• [Task goal] Would you copy out the whole listing exactly as given?

• [Data section]
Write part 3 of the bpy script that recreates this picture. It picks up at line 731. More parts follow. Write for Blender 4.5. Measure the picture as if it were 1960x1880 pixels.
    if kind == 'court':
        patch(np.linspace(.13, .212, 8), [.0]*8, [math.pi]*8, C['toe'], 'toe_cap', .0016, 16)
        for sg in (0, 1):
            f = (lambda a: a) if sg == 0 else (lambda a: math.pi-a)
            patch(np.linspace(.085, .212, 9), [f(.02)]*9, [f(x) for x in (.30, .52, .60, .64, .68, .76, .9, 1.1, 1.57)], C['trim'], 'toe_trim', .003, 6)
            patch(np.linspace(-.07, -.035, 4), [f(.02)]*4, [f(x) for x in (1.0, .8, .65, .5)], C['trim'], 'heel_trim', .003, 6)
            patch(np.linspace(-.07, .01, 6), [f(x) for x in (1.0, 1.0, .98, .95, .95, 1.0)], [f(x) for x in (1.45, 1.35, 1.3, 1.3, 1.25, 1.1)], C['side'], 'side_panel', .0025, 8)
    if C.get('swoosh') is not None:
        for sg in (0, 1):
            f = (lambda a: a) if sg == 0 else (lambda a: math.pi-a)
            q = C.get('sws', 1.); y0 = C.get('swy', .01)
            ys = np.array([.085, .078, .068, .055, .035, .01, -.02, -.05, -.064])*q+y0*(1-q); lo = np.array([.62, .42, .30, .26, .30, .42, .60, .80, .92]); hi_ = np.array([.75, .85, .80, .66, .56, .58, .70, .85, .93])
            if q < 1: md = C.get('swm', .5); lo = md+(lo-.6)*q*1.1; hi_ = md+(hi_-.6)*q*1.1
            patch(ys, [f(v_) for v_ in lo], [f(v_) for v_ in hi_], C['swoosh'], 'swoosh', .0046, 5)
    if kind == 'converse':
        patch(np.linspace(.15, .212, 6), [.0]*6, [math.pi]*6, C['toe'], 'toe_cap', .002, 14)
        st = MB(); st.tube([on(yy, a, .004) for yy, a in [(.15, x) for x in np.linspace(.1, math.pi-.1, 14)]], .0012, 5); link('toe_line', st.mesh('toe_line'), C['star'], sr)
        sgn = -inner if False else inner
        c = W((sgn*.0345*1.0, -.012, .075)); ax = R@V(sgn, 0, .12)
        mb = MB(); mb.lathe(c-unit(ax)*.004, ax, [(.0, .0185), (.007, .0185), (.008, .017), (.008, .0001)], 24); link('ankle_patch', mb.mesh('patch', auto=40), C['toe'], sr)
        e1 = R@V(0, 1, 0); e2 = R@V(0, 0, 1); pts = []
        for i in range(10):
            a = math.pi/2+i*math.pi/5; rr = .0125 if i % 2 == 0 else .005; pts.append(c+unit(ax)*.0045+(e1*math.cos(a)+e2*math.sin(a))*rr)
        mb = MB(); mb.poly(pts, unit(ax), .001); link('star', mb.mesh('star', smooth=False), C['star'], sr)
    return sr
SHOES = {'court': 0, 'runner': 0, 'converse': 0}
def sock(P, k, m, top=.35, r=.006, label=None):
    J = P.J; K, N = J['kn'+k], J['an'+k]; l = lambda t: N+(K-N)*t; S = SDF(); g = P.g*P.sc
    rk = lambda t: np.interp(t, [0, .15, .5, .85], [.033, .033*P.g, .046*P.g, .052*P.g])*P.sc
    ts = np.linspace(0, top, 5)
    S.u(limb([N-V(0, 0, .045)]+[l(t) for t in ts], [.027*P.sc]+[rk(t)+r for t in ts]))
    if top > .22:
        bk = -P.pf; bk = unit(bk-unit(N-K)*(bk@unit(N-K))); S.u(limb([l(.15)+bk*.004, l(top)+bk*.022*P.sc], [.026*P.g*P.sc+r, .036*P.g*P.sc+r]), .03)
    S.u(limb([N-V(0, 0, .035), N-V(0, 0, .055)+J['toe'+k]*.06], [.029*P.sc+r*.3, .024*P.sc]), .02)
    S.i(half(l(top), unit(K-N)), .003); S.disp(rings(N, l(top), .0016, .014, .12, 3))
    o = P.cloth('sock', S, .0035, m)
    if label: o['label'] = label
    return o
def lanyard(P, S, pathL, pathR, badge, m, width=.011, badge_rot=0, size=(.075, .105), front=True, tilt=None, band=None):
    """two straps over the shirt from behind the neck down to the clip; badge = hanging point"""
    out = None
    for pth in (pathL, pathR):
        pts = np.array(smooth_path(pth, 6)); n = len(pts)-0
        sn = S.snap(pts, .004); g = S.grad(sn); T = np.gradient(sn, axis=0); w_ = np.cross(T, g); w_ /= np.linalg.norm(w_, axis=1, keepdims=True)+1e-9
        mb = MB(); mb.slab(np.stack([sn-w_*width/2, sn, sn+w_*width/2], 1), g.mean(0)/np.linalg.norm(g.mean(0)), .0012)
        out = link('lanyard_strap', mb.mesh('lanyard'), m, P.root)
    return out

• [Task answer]
Write part 3 of the bpy script that recreates this picture. It picks up at line 731. More parts follow. Write for Blender 4.5. Measure the picture as if it were 1960x1880 pixels.
    if kind == 'court':
        patch(np.linspace(.13, .212, 8), [.0]*8, [math.pi]*8, C['toe'], 'toe_cap', .0016, 16)
        for sg in (0, 1):
            f = (lambda a: a) if sg == 0 else (lambda a: math.pi-a)
            patch(np.linspace(.085, .212, 9), [f(.02)]*9, [f(x) for x in (.30, .52, .60, .64, .68, .76, .9, 1.1, 1.57)], C['trim'], 'toe_trim', .003, 6)
            patch(np.linspace(-.07, -.035, 4), [f(.02)]*4, [f(x) for x in (1.0, .8, .65, .5)], C['trim'], 'heel_trim', .003, 6)
            patch(np.linspace(-.07, .01, 6), [f(x) for x in (1.0, 1.0, .98, .95, .95, 1.0)], [f(x) for x in (1.45, 1.35, 1.3, 1.3, 1.25, 1.1)], C['side'], 'side_panel', .0025, 8)
    if C.get('swoosh') is not None:
        for sg in (0, 1):
            f = (lambda a: a) if sg == 0 else (lambda a: math.pi-a)
            q = C.get('sws', 1.); y0 = C.get('swy', .01)
            ys = np.array([.085, .078, .068, .055, .035, .01, -.02, -.05, -.064])*q+y0*(1-q); lo = np.array([.62, .42, .30, .26, .30, .42, .60, .80, .92]); hi_ = np.array([.75, .85, .80, .66, .56, .58, .70, .85, .93])
            if q < 1: md = C.get('swm', .5); lo = md+(lo-.6)*q*1.1; hi_ = md+(hi_-.6)*q*1.1
            patch(ys, [f(v_) for v_ in lo], [f(v_) for v_ in hi_], C['swoosh'], 'swoosh', .0046, 5)
    if kind == 'converse':
        patch(np.linspace(.15, .212, 6), [.0]*6, [math.pi]*6, C['toe'], 'toe_cap', .002, 14)
        st = MB(); st.tube([on(yy, a, .004) for yy, a in [(.15, x) for x in np.linspace(.1, math.pi-.1, 14)]], .0012, 5); link('toe_line', st.mesh('toe_line'), C['star'], sr)
        sgn = -inner if False else inner
        c = W((sgn*.0345*1.0, -.012, .075)); ax = R@V(sgn, 0, .12)
        mb = MB(); mb.lathe(c-unit(ax)*.004, ax, [(.0, .0185), (.007, .0185), (.008, .017), (.008, .0001)], 24); link('ankle_patch', mb.mesh('patch', auto=40), C['toe'], sr)
        e1 = R@V(0, 1, 0); e2 = R@V(0, 0, 1); pts = []
        for i in range(10):
            a = math.pi/2+i*math.pi/5; rr = .0125 if i % 2 == 0 else .005; pts.append(c+unit(ax)*.0045+(e1*math.cos(a)+e2*math.sin(a))*rr)
        mb = MB(); mb.poly(pts, unit(ax), .001); link('star', mb.mesh('star', smooth=False), C['star'], sr)
    return sr
SHOES = {'court': 0, 'runner': 0, 'converse': 0}
def sock(P, k, m, top=.35, r=.006, label=None):
    J = P.J; K, N = J['kn'+k], J['an'+k]; l = lambda t: N+(K-N)*t; S = SDF(); g = P.g*P.sc
    rk = lambda t: np.interp(t, [0, .15, .5, .85], [.033, .033*P.g, .046*P.g, .052*P.g])*P.sc
    ts = np.linspace(0, top, 5)
    S.u(limb([N-V(0, 0, .045)]+[l(t) for t in ts], [.027*P.sc]+[rk(t)+r for t in ts]))
    if top > .22:
        bk = -P.pf; bk = unit(bk-unit(N-K)*(bk@unit(N-K))); S.u(limb([l(.15)+bk*.004, l(top)+bk*.022*P.sc], [.026*P.g*P.sc+r, .036*P.g*P.sc+r]), .03)
    S.u(limb([N-V(0, 0, .035), N-V(0, 0, .055)+J['toe'+k]*.06], [.029*P.sc+r*.3, .024*P.sc]), .02)
    S.i(half(l(top), unit(K-N)), .003); S.disp(rings(N, l(top), .0016, .014, .12, 3))
    o = P.cloth('sock', S, .0035, m)
    if label: o['label'] = label
    return o
def lanyard(P, S, pathL, pathR, badge, m, width=.011, badge_rot=0, size=(.075, .105), front=True, tilt=None, band=None):
    """two straps over the shirt from behind the neck down to the clip; badge = hanging point"""
    out = None
    for pth in (pathL, pathR):
        pts = np.array(smooth_path(pth, 6)); n = len(pts)-0
        sn = S.snap(pts, .004); g = S.grad(sn); T = np.gradient(sn, axis=0); w_ = np.cross(T, g); w_ /= np.linalg.norm(w_, axis=1, keepdims=True)+1e-9
        mb = MB(); mb.slab(np.stack([sn-w_*width/2, sn, sn+w_*width/2], 1), g.mean(0)/np.linalg.norm(g.mean(0)), .0012)
        out = link('lanyard_strap', mb.mesh('lanyard'), m, P.root)
    return out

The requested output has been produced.